La rivoluzione francese
e la democrazia moderna


Nel mondo moderno, a partire dalla Rivoluzione francese, "democrazia" è divenuto un termine dalle caratteristiche "divine": in suo nome si può giustificare tutto. Ma, a fronte del fatto che esistono tipi diversi di democrazia, sarebbe meglio interrogarsi su cosa specificamente s’intenda quando si utilizza tale espressione. Lo slogan della Rivoluzione francese — "libertà, uguaglianza e fratellanza" — presenta subito una contraddizione in termini. Se si ha la "libertà", e ognuno è libero di progredire il più possibile, certamente non si avrà l’uguaglianza fattuale giacché le persone più capaci ed energiche sopravanzeranno di gran lunga le persone pigre e di pochi talenti. Se con "uguaglianza" s’intende invece pari opportunità — obiettivo non fattualmente realizzabile —, e se a tutti è permesso di progredire in ugual misura, allora si tratta semplicemente della libertà indicata con altro nome. Per quanto concerne la "fratellanza", tutto dipende dal fatto se l’esser fratelli e il dar vita a legami umani stretti sia il frutto di scelte libere o se è lo Stato a dover rendere obbligatoria la benevolenza sociale. Se non incarnate in princìpi specifici e in misure concrete, le formule tipiche della Rivoluzione francese restano parole astratte di scarso peso. A mio avviso, la democrazia rivoluzionaria francese è essenzialmente incentrata su un’idea di uguaglianza fattuale che lo Stato deve imporre alla società con la forza. Secondo la teoria democratica giacobina tutte le differenze e le distinzioni specifiche devono essere ignorate in nome dell’unità nazionale; essa, infatti, pretende di possedere la sanzione della maggioranza e d’incarnare la "volontà generale" dell’intera nazione anche quando esprime solo il potere e l’autorità di un piccolo partito che controlla il governo. Burke, per contro, attaccò la teoria giacobina della sovranità popolare e difese l’idea di un governo costituzionale severamente limitato nei suoi poteri, ritenendo che gli scopi autentici di un governo — la libertà, l’ordine e la giustizia — venissero onorati pienamente quando la volontà personale e quella collettiva dei governanti sono controllate da restrizioni costituzionali e morali.

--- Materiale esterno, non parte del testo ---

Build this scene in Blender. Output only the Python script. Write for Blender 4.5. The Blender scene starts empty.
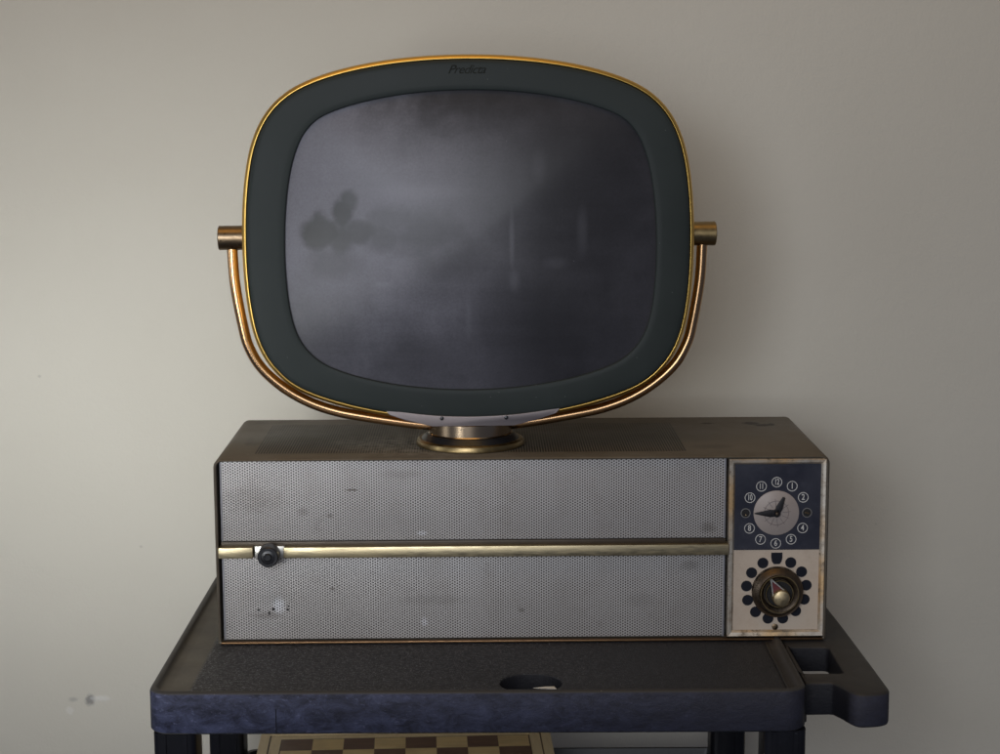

Nella democrazia di tipo giacobino il partito dominante — o quello che riesce a mostrare di detenere effettivamente il potere — possiede una sovranità totale, priva di qualsiasi controllo: The Origins of Totalitarian Democracy, che Jacob L. Talmon (1916-1980) scrisse nel 1952 (3), mostra come la democrazia giacobina sia solamente "tirannia popolare", ovvero totalitarismo, perché suscettibile di facili degenerazioni in "governo della plebe". Questo accadde con Robespierre durante il Terrore, la cui "anarchia giacobina" sfociò poi nel dispotismo militare di Napoleone Bonaparte (1769-1821), succeduto al governo del Direttorio rivoluzionario: fu Napoleone il vero erede della Rivoluzione francese, uno sconvolgimento che gettò l’Europa in più di quindici anni di continue guerre. Burke — sia detto per inciso — predisse l’intero corso della Rivoluzione, inclusi il processo-farsa e l’esecuzione di re Luigi XVI (1754-1793), il Terrore, l’ascesa di Napoleone e le guerre di aggressione rivoluzionaria francese contro le nazioni europee.

Ovviamente, i liberali hanno attaccato sia l’opera di Talmon, sia i miei studi in materia (4), dato che non sopportano chi identifica il loro astrattismo democratico con il totalitarismo. Così, analogamente, i marxisti che, per ragioni propagandistiche, vorrebbero mettere in ombra il concetto marxiano di dittatura del proletariato.